The collaboration resulted in new features that enable Facebook to reduce static resource requests to their servers by 60 percent, and that make Chrome and Firefox’s browser caches drastically more efficient. Chrome itself was able to improve the browser’s percentage of conditional reload requests by 39 percent.
Faster load times and reduced server traffic, great stuff! But what does this mean in real life for us web devs working down in the trenches? Besides being able to see Facebook posts of funny cat videos that much faster, of course.
The most interesting outcome from this particular collaboration between three Internet behemoths is not so much the streamlined code, though the increased efficiencies it produced are indeed significant. Instead, the real value here is how it happened: stepping back to critically evaluate long-standing web behavior.
Assumptions we all make about how it has to be because this is how it’s always been. These shared assumptions provide the parameters we work within both when developing new web applications and improving existing apps. In the rush to launch the next project and fix all the things that break all the time everywhere, it’s difficult to devote resources to what can feel like looking backward instead of ahead.
Yet this collaboration’s results are an impressive illustration of how stopping to ask a question about something that wasn’t actually broken can yield very worthwhile performance improvements.
Specifically, engineers at Facebook were on-point enough to wonder why 63 percent of Chrome revalidation requests for static resources returned a response of “304 Not Modified” — while Firefox’s conditional request rate was 14 percent (with Safari and Internet Explorer performing at similar levels). Given that static resources are called just that because they rarely change, 304 responses indicated a completely unnecessary chain of revalidation, request and return chain that needlessly wasted resources.
So the immediate question was “Why, Chrome, why???”
The Facebook engineers tracked the mystery down to a line of code within Chrome that asked for reasons why the browser might want to revalidate resources — for instance when pages loaded from a POST request. This makes sense for mail or enterprise sites where users need the most up-to-date info. However, many sites (cough Facebook cough) use POST requests for login, meaning that Chrome ignored its cache and downloaded the whole enchilada every time.

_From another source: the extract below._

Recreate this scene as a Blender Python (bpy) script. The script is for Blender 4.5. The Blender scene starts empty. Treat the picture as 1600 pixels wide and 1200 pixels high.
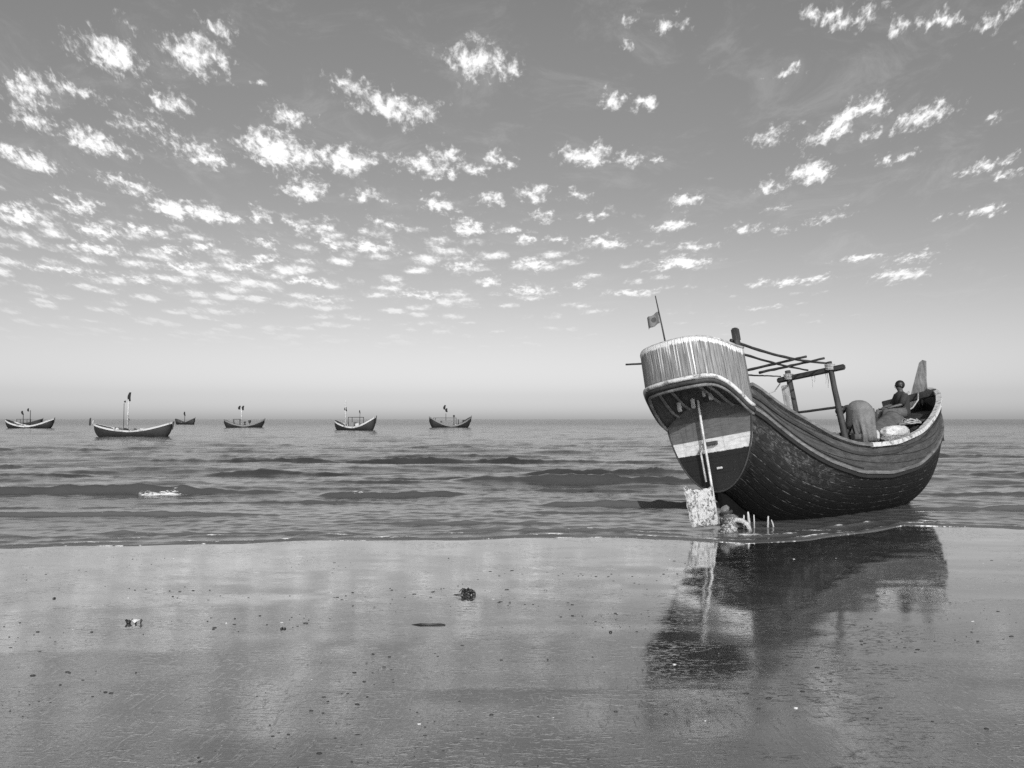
import bpy, bmesh, math, random
import numpy as np
from mathutils import Vector, Matrix, noise
random.seed(7); np.random.seed(7)
PI = math.pi; R = math.radians
S = bpy.context.scene; C = S.collection

# ---------------------------------------------------------------- camera
H = 1.7
cam = bpy.data.cameras.new('camera'); cam.sensor_fit = 'HORIZONTAL'; cam.sensor_width = 36
cam.lens = 36 * 1209 / 1600; cam.clip_start = .05; cam.clip_end = 60000
camo = bpy.data.objects.new('camera', cam); C.objects.link(camo)
camo.location = (0, 0, H); camo.rotation_euler = (R(90) + math.atan(55 / 1209), 0, 0)
S.camera = camo

# ---------------------------------------------------------------- view
S.view_settings.view_transform = 'Standard'; S.view_settings.look = 'None'
S.view_settings.exposure = 0.0; S.view_settings.gamma = 1; S.view_settings.use_curve_mapping = False
try:
    S.cycles.use_denoising = False; S.cycles.max_bounces = 6; S.cycles.glossy_bounces = 4
    S.cycles.sample_clamp_indirect = 4
except Exception: pass

# ---------------------------------------------------------------- sky and sun
SUN_AZ, SUN_EL = R(176), R(29)
SKY_STR = 0.11
CLOUDS = [  # x, y, width, height (as seen from the beach), tilt, strength
 (165,78,104,44,-12,.9),(298,76,96,44,-26,.9),(330,28,50,22,-20,.45),(35,138,70,40,-20,.75),(95,128,80,26,-8,.55),(30,178,60,26,-24,.7),
 (250,150,80,26,-6,.55),(215,190,60,30,-25,.5),(38,246,82,30,-6,1.),(135,216,104,26,-22,.9),(195,284,66,24,-25,.6),(322,244,52,22,-4,.95),
 (300,232,90,30,-8,.55),(425,230,96,44,-8,1.1),(478,240,70,30,-16,.9),(542,246,80,34,-6,1.05),(448,176,52,26,-6,.6),(540,128,56,30,-40,.6),
 (600,160,76,40,-30,.9),(650,165,46,50,-40,.6),(742,86,84,46,-6,.9),(790,98,40,24,0,.6),(472,293,66,30,-14,1.05),(566,303,56,18,-6,.75),
 (664,252,70,34,8,.9),(705,240,30,22,30,.6),(708,268,22,16,0,.8),(742,260,40,22,8,.8),(780,246,32,22,20,.7),(918,238,76,26,-4,1.),
 (985,244,38,18,20,.6),(1030,243,26,8,10,.5),(255,322,58,24,-4,1.1),(318,331,62,26,-4,1.1),(366,342,28,14,0,.9),(395,334,30,20,-12,.85),
 (18,332,66,28,-12,1.),(118,318,56,26,-10,.9),(683,320,44,22,4,1.),(765,308,38,16,-4,.85),(832,300,50,18,4,.75),(905,302,44,16,0,.6),
 (736,354,50,20,-4,1.),(505,352,40,20,-10,.7),(460,350,30,20,0,.7),(575,383,74,16,0,1.),(515,382,28,18,0,.8),(795,360,40,10,0,.8),
 (150,360,70,22,-6,.9),(222,360,56,14,-4,.9),(312,384,62,14,-12,.9),(263,390,36,14,-6,.8),(412,378,44,14,-6,.8),(150,388,90,14,-4,.8),
 (415,404,40,14,-12,.8),(375,414,60,14,-6,.8),(470,438,90,10,-4,.9),(215,436,40,14,-4,.9),(290,418,90,14,-6,.7),(100,420,110,12,-4,.7),
 (850,334,32,12,10,.7),(930,336,54,10,6,.8),(1076,306,42,20,-4,.9),(1051,351,46,16,4,.9),(1170,355,38,16,8,.75),(827,372,26,12,0,.85),
 (868,371,34,12,6,.85),(950,376,68,16,0,1.),(832,412,56,14,4,.9),(722,412,60,12,0,.8),(1066,410,80,16,-4,1.),(985,456,74,12,0,.9),
 (830,455,66,16,0,.9),(655,460,80,10,0,.9),(500,468,50,8,0,.8),(765,438,34,12,0,.9),(903,442,24,12,0,.8),(1320,188,104,28,42,1.),
 (1352,168,50,30,30,.9),(1452,178,80,24,16,.85),(1410,192,30,20,10,.7),(1366,204,30,14,30,.5),(1210,205,56,24,4,.65),(1276,264,70,26,14,1.),
 (1212,284,40,20,10,.7),(1402,244,38,16,4,.6),(1546,256,46,24,-2,.85),(1590,264,44,10,4,.7),(1552,324,56,16,18,.85),(1245,102,42,22,36,.55),
 (1312,8,64,26,-6,.9),(1375,8,40,20,20,.6),(1418,28,44,20,30,.55),(1494,10,54,28,-4,.8),(1566,16,44,26,40,.55),(1052,30,46,16,0,.5),
 (978,70,24,12,20,.6),(964,152,36,28,20,.85),(1012,157,28,22,-10,.85),(1120,110,6,6,0,.1),(1345,402,62,10,4,.9),(1410,429,66,16,10,1.05),
 (1425,402,60,18,24,.6),(1278,434,46,12,12,.85),(1236,438,50,10,4,.8),(1190,440,22,12,0,.7),(1218,322,40,8,12,.5),(1298,336,38,14,0,.5),
 (1472,338,22,8,10,.4),(1224,358,38,8,12,.55),(985,20,30,18,20,.4),(1065,5,20,10,0,.2),(400,120,18,14,0,.5),(1570,176,34,8,20,.5),
 (185,25,20,20,0,.4),(645,395,14,6,0,.5),(1090,382,56,12,-4,.6),(1192,480,60,6,0,.7),(600,345,40,14,0,.6),(240,300,30,10,0,.3)]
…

Working together, the Facebook and Chrome teams determined that this behavior was (a) unique to Chrome and (b) unnecessary. With a few non-Earth-shattering changes to its code base, Chrome’s conditional request rate plummeted from 63 percent to 24 percent.
The team didn’t stop there, though. They figured there was still room for improvement in this process, for all browsers, and they were right. Read the Facebook blog (and a related Google blog post) for specific details, but in short, it involved taking a hard look at a long established feature of web design: the reload button.
https://youtu.be/FhgcPjM16TE
At the moment, these performance improvements happen for all developers and all websites without any other changes. Which is great. But the ultimate takeaway from this announcement for working web devs everywhere is to take the time to stop and sniff the browser.
It’s very likely that our collective habits and taken-for-granted assumptions about web behavior are hiding some very tasty low-hanging fruit — that is, simple changes resulting in potentially large improvements. This whole story is a reminder that technology moves forward every day, but it’s important to also look at where we came from and see if we are lugging unnecessary baggage with us into the future.